Rambus Inc still must face chipmaker Infineon Technologies AG's claims that the high-speed chip designer misused information from an industry standards group in the 1990s to obtain patents, a judge said.
US District Judge Robert Payne in Richmond, Virginia, declined to dismiss the racketeering and fraud allegations against the Los Altos, California-based Rambus.
Infineon filed the counterclaims after Rambus sued last year, alleging Europe's biggest chipmaker infringed four US patents for DRAM designs.
Payne last week threw out Rambus' patent-infringement claims against Infineon. Closing arguments on the remaining Infineon counterclaims against Rambus are scheduled to begin today.

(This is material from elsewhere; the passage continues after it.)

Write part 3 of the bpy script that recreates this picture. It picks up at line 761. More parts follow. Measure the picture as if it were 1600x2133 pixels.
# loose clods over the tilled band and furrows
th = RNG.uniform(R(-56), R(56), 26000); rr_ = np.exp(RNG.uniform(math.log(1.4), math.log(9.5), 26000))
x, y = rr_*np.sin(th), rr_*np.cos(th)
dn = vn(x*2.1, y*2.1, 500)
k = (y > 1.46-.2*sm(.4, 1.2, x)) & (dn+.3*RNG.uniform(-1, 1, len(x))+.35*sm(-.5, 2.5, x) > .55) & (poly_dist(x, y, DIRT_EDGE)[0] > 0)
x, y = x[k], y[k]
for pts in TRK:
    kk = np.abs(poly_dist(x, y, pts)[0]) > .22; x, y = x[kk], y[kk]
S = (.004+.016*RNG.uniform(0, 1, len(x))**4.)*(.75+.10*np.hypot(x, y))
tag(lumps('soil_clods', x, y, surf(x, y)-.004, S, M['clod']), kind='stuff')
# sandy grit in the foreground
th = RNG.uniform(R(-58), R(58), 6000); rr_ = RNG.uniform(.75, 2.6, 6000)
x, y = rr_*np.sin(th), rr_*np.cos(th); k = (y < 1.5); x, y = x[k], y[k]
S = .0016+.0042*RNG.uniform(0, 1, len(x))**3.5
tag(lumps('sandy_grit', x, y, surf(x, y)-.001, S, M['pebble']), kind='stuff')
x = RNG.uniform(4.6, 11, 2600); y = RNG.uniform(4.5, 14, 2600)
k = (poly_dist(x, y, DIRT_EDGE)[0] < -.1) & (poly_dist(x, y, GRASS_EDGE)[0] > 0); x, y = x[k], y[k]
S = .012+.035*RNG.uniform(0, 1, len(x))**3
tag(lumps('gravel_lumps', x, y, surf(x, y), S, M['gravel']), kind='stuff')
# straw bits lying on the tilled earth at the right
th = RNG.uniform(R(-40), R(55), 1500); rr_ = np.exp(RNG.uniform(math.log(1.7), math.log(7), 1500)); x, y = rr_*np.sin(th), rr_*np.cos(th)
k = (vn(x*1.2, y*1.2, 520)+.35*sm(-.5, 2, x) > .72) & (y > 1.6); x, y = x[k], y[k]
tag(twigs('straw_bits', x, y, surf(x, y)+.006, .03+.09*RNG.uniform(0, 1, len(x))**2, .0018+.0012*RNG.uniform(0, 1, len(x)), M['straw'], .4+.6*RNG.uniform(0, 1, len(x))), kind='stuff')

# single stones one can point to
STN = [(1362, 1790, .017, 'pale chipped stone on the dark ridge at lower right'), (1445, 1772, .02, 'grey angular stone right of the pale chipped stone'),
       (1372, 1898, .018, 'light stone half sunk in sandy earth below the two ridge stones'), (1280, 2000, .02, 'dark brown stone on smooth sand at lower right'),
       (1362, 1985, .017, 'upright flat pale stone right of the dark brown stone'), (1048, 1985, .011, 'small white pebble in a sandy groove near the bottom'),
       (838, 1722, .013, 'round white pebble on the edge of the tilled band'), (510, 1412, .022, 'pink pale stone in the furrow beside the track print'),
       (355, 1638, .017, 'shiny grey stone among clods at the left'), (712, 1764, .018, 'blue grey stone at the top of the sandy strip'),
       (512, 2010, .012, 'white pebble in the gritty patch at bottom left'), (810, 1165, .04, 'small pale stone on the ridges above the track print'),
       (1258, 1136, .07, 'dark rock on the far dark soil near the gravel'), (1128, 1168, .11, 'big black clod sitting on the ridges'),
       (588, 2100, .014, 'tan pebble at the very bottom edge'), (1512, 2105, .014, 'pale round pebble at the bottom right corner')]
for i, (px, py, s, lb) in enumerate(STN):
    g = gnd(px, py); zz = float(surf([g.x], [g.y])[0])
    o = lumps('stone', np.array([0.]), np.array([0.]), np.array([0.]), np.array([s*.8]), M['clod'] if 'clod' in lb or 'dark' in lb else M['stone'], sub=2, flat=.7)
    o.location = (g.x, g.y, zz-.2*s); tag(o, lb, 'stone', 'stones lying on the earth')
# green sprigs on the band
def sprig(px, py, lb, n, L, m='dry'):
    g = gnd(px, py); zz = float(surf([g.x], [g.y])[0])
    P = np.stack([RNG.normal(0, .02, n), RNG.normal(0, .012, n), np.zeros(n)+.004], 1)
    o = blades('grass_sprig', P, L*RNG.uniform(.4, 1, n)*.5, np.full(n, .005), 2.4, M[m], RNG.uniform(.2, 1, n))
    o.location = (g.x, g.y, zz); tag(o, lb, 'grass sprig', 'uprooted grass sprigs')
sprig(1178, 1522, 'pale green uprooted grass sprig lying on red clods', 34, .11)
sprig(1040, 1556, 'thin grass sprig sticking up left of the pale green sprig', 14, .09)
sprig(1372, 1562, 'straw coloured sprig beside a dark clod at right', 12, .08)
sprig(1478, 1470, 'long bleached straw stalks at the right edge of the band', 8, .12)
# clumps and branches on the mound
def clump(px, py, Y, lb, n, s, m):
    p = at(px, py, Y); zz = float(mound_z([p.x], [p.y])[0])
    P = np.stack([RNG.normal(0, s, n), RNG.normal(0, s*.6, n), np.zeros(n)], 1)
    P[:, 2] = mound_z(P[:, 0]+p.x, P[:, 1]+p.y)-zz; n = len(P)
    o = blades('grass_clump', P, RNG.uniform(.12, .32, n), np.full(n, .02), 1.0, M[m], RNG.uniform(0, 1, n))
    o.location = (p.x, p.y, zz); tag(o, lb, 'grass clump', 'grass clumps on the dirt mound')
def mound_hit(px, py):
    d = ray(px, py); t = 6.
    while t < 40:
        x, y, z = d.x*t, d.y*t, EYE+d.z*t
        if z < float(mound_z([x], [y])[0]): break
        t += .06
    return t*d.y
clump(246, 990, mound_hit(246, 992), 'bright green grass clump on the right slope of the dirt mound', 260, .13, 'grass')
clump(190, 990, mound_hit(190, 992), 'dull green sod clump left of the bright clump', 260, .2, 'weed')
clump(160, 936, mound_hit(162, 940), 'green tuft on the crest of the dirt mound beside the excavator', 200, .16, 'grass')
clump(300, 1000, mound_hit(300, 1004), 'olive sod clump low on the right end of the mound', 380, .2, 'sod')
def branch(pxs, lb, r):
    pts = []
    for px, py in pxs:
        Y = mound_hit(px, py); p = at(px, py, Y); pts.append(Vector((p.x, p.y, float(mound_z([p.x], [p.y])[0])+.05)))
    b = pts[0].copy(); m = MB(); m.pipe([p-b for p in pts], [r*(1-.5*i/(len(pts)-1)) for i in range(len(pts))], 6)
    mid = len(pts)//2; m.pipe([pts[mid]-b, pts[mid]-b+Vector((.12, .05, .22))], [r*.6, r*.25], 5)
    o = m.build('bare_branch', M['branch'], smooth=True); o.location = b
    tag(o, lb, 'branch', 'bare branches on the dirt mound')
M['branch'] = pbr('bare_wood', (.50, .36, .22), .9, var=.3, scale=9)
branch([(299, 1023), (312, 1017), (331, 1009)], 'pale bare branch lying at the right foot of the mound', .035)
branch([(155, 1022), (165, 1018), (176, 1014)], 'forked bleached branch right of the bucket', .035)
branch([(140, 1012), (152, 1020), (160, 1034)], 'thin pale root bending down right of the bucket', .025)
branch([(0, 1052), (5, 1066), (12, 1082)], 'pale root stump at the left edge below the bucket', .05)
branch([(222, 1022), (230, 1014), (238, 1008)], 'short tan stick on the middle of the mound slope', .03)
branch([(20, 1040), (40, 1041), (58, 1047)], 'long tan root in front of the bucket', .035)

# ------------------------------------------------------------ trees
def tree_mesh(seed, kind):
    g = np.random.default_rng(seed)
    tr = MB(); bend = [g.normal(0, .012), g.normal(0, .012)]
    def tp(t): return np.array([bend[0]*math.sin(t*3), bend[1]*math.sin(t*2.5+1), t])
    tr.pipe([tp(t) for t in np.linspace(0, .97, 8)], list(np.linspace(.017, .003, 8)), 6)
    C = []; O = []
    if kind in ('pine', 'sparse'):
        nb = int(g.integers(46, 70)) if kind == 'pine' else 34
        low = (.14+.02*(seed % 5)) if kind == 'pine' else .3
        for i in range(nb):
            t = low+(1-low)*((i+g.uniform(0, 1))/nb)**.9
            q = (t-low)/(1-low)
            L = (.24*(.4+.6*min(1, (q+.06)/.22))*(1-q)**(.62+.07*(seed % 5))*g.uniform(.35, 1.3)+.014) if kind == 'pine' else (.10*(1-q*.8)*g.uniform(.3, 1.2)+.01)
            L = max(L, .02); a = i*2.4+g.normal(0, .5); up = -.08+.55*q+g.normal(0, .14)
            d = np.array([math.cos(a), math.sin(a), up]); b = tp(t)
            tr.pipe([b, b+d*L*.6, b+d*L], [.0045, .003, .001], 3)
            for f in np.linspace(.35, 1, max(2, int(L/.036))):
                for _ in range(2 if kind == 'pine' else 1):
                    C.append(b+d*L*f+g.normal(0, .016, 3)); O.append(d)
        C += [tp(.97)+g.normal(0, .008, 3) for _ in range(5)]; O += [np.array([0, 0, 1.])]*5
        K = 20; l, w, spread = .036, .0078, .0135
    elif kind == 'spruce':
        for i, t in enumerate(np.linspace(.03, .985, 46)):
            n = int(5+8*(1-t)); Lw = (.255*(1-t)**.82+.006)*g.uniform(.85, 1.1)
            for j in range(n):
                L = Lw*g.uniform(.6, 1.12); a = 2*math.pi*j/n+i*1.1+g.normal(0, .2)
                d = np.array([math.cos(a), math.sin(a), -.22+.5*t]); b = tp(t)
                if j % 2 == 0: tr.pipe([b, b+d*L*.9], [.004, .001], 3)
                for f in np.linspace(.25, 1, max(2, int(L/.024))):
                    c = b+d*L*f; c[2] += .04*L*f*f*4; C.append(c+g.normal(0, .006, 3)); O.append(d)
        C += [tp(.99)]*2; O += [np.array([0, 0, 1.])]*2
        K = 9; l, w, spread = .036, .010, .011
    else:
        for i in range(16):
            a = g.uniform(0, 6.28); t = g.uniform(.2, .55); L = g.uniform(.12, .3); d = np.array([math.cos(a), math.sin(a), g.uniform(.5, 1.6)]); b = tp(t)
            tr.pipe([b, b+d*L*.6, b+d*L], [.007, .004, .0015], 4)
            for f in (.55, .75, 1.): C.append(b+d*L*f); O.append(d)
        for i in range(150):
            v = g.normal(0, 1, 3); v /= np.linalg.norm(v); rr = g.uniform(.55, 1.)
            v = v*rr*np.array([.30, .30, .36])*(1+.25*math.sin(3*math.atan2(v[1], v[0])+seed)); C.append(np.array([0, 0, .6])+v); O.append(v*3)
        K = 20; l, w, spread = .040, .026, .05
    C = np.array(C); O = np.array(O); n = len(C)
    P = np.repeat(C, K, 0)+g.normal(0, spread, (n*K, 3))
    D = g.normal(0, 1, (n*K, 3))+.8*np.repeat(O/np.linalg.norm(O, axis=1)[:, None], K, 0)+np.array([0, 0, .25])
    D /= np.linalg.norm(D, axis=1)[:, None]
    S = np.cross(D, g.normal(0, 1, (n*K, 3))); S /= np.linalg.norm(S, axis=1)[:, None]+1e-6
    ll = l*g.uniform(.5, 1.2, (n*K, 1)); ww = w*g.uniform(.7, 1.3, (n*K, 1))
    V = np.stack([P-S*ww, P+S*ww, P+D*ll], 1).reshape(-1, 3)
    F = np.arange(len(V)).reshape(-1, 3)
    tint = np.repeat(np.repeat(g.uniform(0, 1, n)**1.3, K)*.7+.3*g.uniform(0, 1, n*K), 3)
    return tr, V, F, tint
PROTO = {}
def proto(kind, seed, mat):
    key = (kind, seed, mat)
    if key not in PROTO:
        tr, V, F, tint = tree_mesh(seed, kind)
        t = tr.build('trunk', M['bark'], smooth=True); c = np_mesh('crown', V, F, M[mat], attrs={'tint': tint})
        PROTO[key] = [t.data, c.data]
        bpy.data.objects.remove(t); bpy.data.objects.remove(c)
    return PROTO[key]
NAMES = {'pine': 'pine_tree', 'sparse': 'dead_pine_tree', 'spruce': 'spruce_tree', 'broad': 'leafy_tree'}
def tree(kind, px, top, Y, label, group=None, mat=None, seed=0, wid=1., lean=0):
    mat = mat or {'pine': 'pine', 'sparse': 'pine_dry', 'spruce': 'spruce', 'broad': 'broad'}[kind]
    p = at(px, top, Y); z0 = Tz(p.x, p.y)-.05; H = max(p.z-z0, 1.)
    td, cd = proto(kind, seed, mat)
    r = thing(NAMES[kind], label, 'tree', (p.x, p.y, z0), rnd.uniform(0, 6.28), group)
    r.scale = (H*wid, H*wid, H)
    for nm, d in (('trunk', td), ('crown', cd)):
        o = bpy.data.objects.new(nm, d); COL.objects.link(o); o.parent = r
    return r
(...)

"Infineon is seeking to get Rambus' patents declared unenforceable as a result of Rambus' misconduct at [the Joint Electronic Device Engineering Council]," which could result in firms now paying royalties to stop paying, chip-industry analyst Mark Edelstone of Morgan Stanley Dean Witter said.
Infineon alleges in its complaint that Rambus "intentionally misled" members of the standards committee, which "promulgated standards that Rambus now claims are covered by its patents."
"We participated in JEDEC but did nothing that was against the rules or anything that we felt was improper," Rambus Chief Financial Officer Gary Harmon said.
Had Rambus proven Infineon infringed its patents, analysts said it might have been in a position to collect as much as US$1 billion in license fees and royalties from other companies.